La clé de l’avenir de la Bosnie réside toutefois dans un processus politique soutenu par les forces politiques et citoyennes bosniennes.

Dans sa lettre de 1992 aux citoyens de Sarajevo alors assiégée, l’architecte Bogdan Bogdanović soulignait que la défense de la ville était le seul choix éthique possible pour l’avenir. L’esprit de Sarajevo, un élan fort et indestructible, illustre ce que Bogdanović appelle l’ « essence de la ville ». Et de poursuivre : « nous portons tous en nous, notre ville éternelle – dans la mesure où il nous est impossible de structurer d’une autre façon le monde qui nous entoure ». Certes, une telle essence ne tombe pas du ciel. Il nous revient de l’actualiser.

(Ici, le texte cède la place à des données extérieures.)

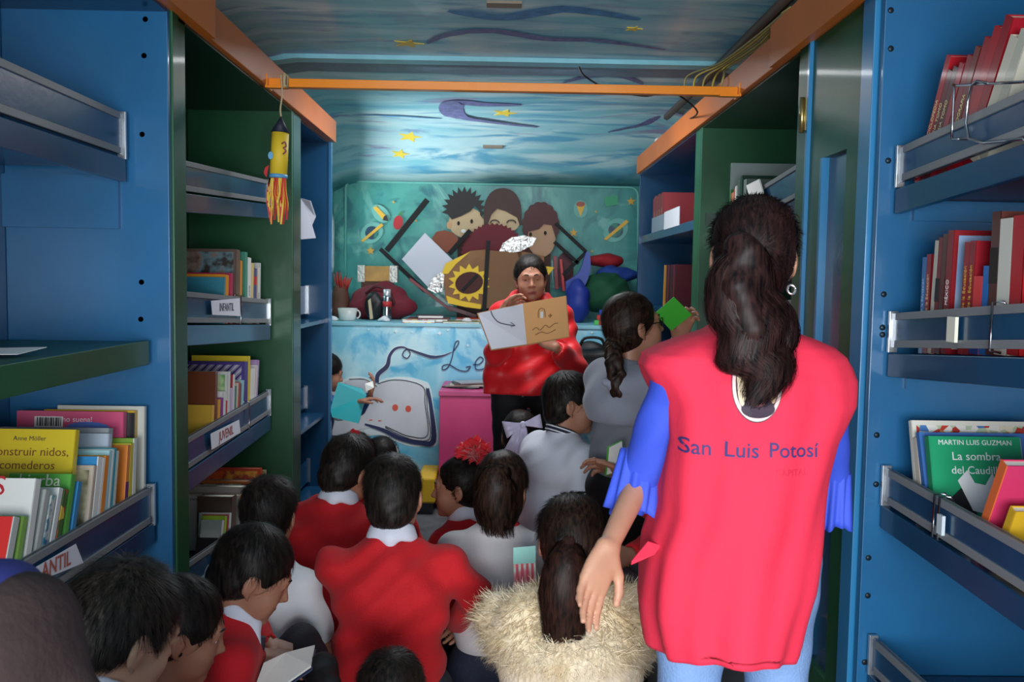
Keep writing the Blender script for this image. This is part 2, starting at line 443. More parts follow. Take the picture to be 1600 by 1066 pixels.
# dark cable hanging along the bar
o = MB().tube(smoothpath([P(905, 105, cy+.3), P(915, 120, cy+.1), P(955, 141, cy+.07), P(1010, 150, cy+.07), P(1050, 144, cy+.07), P(1090, 175, cy+.5), P(1068, 190, cy+1.2)], 5), .004, 6).build('black_cable', BLACK)
tag(o, 'thin black cable drooping behind the orange cross bar', 'cable')
# cables on the right beam
cabs = []
for k in range(5):
    a = [PX(1235-k*3, 12+k*2, XF-.03+.02*k), PX(1180+k*3, 58+k*3, XF+.02*k), PX(1125+k*3, 98+k*2, XF+.02*k), PX(1075+k*14, 118+k*1.0, XF-.03)]
    a = [Vector((p.x, p.y, max(p.z, zt1+.008))) for p in a]
    a.append(a[-1]+Vector((-.01, .02, -.07)))
    o = MB().tube(smoothpath(a, 5), .0045, 6).build('yellow_cable', M('C9B24A' if k % 2 else 'A89A5A', .5))
    tag(o, 'yellowish electric cable lying along the top of the right orange beam', 'cable', 'cables on the right beam')
# dark ledge above right beam
q1 = PX(1055, 140, 1.10)
o = MB().tube([(1.05, q1.y, zt1+.19), (1.05, 2.2, zt1+.19)], .022, 6).build('conduit', M('5A4A44', .5)); tag(o, 'brown conduit running above the right orange beam', 'conduit')
# white switch block on the end of the right beam
q = PX(1024, 210, XF+.02); o = box('junction_box', (q.x, q.y-.05, zt1-.001), (q.x+.10, q.y+.02, zt1+.05), WHITE, None, .004); tag(o, 'small white box on the far end of the right orange beam', 'junction box')

# ------------------------------------------------ book cabinets
def lineYZ(p1, p2, X):
    a, b = PX(*p1, X), PX(*p2, X)
    return lambda Y: a.z + (b.z-a.z)*(Y-a.y)/(b.y-a.y)
def shelf(parent, X, Xb, Y0, Y1, zf, railh=.105, gap=.012, led=.06, mat=BLUE_D, rail=True, brack=True, clips=(), under=None):
    """zf(Y): top line of the rail. ledge front hangs below; a board runs back from it."""
    s = 1 if X > 0 else -1
    top = lambda Y: zf(Y)-(railh+gap if rail else 0)
    out = X; inn = X+s*.02
    mb = MB()
    def slab(xa, xb, ta, tb, y0=Y0, y1=Y1, bev=.002):
        mb.hexa([(xa, y0, tb(y0)), (xb, y0, tb(y0)), (xb, y1, tb(y1)), (xa, y1, tb(y1)), (xa, y0, ta(y0)), (xb, y0, ta(y0)), (xb, y1, ta(y1)), (xa, y1, ta(y1))], bev)
    slab(out, inn, top, lambda Y: top(Y)-led)
    slab(inn, Xb, lambda Y: top(Y)-.004, lambda Y: top(Y)-.024)
    sh = mb.build('shelf', mat, parent)
    # underside skin
    if under is not None:
        mb = MB(); 
        slab_y = [(inn+s*.001, Y0+.001, top(Y0)-.0245), (Xb, Y0+.001, top(Y0)-.0245), (Xb, Y1-.001, top(Y1)-.0245), (inn+s*.001, Y1-.001, top(Y1)-.0245)]
        mb.prism(slab_y, (0, 0, -.003)); mb.build('underside', under, sh)
    if rail:
        mb = MB(); slab2 = lambda xa, xb, ta, tb: mb.hexa([(xa, Y0, tb(Y0)), (xb, Y0, tb(Y0)), (xb, Y1, tb(Y1)), (xa, Y1, tb(Y1)), (xa, Y0, ta(Y0)), (xb, Y0, ta(Y0)), (xb, Y1, ta(Y1)), (xa, Y1, ta(Y1))], .001)
        slab2(X+s*.006, X+s*.016, zf, lambda Y: zf(Y)-railh)
        r = mb.build('shelf_rail', mat, parent)
        for k, off in enumerate((0, railh-.018)):
            mb = MB()
            y1 = Y1-.03
            slab3 = [(X+s*.001, Y0, zf(Y0)-off-.018), (X+s*.018, Y0, zf(Y0)-off-.018), (X+s*.018, y1, zf(y1)-off-.018), (X+s*.001, y1, zf(y1)-off-.018),
                     (X+s*.001, Y0, zf(Y0)-off), (X+s*.018, Y0, zf(Y0)-off), (X+s*.018, y1, zf(y1)-off), (X+s*.001, y1, zf(y1)-off)]
            mb.hexa(slab3, .001); mb.build('edge_strip', STRIP, r)
        if brack:
            b = MB(); z = zf(Y1); b.box((X-s*.003, Y1-.008, z-railh-.012), (X+s*.02, Y1+.004, z+.006), .001); b.build('end_bracket', ALU, r)
        for cy_ in clips:
            b = MB(); z = zf(cy_); b.tube([(X+s*.03, cy_, z-.01), (X+s*.02, cy_, z+.008), (X-s*.004, cy_, z+.006), (X-s*.005, cy_, z-railh-.004), (X+s*.018, cy_, z-railh-.008)], .003, 6); b.build('wire_clip', STEEL, r)
    return top
def screws(parent, pts, Y, n=None):
    for (a, b) in pts:
        q = P(a, b, Y); mb = MB()
        mb.lathe([(.0001, -.003), (.006, -.003), (.008, 0), (.0001, 0)], (q.x, q.y, q.z), Matrix.Rotation(math.pi/2, 3, 'X'), 10)
        mb.build('screw', SCREW, parent)
ZT = zb1+.02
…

La dialectique entre l’essence et le destin de la ville dévoile la solution d’un possible processus de réintégration de la Bosnie. Sarajevo — comme d’autres villes bosniennes, Mostar, Tuzla, Banja Luka, Brčko et Bihać — constitue à nos yeux un pôle urbain cheville ouvrière d’une structure territoriale composée de régions. Un tel projet a été esquissé à plusieurs reprises par des intellectuels et politiques bosniens, mais systématiquement ignoré par les experts internationaux. Un tel redécoupage est bien plus en phase avec l’histoire du pays et adapté aux défis que la Bosnie doit relever que celui, aberrant et inique, des deux entités et du district autonome de Brčko.

Une nouvelle génération doit s’engager sur ce terrain. Si le « printemps bosnien » de 2014 s’est quelque peu essoufflé, il n’en a pas moins semé des graines d’espoir. Le principe d’espérance, plus fort que peur et désillusions, a l’avenir pour lui. La scène artistique bosnienne illustre la voie à suivre. L’art, qui nous rapproche de la vérité, pouvant servir de boussole en ces temps incertains.